Deficit falls, but is the state paying?

The Greek budget deficit posted a 39.2 percent decline in the first quarter of the year, according to the State General Accounting Office, against a targeted 30.2 percent drop for the whole of the year, although there are signs that the state has stopped fulfilling some of its payment obligations. The deficit amounted to 4.326 billion euros against 7.119 billion euros in the first quarter of 2009, while the budget’s net revenues grew by 9.7 percent against the same period last year, compared to an annual target of an 11.7 percent rise as envisaged in the Stability and Growth Program.
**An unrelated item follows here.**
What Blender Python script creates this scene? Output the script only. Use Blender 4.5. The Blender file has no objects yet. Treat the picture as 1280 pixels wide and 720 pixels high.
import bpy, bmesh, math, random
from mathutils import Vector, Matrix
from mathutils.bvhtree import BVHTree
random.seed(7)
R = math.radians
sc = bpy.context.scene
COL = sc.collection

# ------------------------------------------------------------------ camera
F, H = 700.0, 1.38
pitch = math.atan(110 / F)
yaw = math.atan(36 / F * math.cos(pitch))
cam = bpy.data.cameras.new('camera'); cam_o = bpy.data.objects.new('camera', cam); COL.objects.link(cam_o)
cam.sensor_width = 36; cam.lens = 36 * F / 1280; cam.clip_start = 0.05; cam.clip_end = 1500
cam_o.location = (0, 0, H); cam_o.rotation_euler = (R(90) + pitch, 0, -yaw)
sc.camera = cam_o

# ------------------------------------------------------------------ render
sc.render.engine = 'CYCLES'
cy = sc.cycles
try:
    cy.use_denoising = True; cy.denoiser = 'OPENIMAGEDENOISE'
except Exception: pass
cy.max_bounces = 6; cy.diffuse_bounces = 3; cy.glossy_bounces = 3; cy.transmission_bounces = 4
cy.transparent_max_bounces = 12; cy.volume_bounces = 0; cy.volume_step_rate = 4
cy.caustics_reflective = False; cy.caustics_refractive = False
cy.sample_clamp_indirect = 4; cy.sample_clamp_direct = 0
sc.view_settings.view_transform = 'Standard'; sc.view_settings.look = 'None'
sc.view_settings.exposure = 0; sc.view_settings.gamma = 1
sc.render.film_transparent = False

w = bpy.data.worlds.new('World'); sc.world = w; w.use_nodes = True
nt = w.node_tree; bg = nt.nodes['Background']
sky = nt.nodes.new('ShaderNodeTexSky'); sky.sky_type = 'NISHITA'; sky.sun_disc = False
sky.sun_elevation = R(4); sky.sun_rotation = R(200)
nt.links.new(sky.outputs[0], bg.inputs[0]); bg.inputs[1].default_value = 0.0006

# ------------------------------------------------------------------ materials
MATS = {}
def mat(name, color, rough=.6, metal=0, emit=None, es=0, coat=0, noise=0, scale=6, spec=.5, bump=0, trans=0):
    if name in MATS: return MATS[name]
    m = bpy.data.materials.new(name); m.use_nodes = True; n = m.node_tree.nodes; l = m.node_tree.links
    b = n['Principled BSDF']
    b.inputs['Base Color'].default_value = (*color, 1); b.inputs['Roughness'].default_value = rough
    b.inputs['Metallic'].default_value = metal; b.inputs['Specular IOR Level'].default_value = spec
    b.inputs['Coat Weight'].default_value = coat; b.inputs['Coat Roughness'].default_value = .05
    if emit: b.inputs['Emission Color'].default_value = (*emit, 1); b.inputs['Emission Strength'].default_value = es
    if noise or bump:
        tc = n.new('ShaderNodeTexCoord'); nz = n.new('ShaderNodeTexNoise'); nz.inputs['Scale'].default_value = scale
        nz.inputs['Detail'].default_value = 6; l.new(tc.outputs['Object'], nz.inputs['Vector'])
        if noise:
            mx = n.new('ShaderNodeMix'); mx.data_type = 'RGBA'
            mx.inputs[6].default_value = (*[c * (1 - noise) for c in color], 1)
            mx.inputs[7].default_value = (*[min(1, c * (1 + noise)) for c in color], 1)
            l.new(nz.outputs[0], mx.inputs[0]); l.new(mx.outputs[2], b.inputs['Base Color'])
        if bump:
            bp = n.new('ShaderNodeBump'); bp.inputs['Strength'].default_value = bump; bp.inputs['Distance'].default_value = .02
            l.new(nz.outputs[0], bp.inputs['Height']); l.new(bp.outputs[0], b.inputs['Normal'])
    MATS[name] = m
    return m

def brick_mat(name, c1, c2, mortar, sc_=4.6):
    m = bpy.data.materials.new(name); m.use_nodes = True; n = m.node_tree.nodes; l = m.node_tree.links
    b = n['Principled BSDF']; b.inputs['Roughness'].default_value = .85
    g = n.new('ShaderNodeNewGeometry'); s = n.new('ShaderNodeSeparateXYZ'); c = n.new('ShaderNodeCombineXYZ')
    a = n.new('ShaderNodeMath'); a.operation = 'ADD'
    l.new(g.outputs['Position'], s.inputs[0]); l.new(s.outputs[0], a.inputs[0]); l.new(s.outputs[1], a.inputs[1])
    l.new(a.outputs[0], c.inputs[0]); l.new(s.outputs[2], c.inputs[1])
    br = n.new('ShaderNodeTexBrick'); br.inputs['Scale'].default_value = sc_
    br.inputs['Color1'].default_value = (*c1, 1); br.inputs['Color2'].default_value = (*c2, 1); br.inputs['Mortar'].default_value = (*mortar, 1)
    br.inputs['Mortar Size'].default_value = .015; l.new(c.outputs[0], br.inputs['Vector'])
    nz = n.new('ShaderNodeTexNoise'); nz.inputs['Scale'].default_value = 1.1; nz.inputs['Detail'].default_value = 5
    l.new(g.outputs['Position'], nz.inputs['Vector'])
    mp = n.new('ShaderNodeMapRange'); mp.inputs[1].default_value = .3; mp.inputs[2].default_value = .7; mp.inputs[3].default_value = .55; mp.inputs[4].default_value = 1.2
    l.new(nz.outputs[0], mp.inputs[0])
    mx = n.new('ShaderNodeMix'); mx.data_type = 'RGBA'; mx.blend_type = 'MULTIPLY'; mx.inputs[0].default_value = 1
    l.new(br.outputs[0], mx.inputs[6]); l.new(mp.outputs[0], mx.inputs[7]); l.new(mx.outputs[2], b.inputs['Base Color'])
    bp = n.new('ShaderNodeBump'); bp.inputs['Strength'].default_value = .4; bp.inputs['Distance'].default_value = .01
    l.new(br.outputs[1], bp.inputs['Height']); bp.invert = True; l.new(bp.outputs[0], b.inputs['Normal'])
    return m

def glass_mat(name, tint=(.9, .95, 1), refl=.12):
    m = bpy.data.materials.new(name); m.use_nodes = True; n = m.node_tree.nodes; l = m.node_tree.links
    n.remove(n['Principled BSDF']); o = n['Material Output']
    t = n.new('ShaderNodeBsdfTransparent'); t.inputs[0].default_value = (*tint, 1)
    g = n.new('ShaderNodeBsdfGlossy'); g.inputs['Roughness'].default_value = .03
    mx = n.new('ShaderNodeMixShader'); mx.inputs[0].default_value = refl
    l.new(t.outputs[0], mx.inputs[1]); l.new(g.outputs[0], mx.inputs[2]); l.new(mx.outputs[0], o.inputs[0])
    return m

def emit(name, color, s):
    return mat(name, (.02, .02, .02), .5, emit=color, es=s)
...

Budget expenditure went down by 3 percent against a target of 3.5 percent for 2010. The flip side however is that the same data show tax receipts in the January-March 2010 period down by 24.5 percent from one year previously, while sources suggest that value-added tax revenues have frozen. At the same time the market is anxiously waiting for the state to pay its dues, as the government tries to keep spending to a minimum, which means its debts are swelling. State debts are now estimated at over 12-13 billion euros. The situation has increased fears of a vicious circle in which the state will further burden the deficit with those debts, resulting in a constantly growing public debt. This will mean more money required to cover the interest for Greece’s obligations that will additionally make the deficit expand as it also includes interest. These developments are likely to have a huge impact on the recession, deepening it further. It is noteworthy that in the first quarter the only expenditure that rose significantly was interest payments.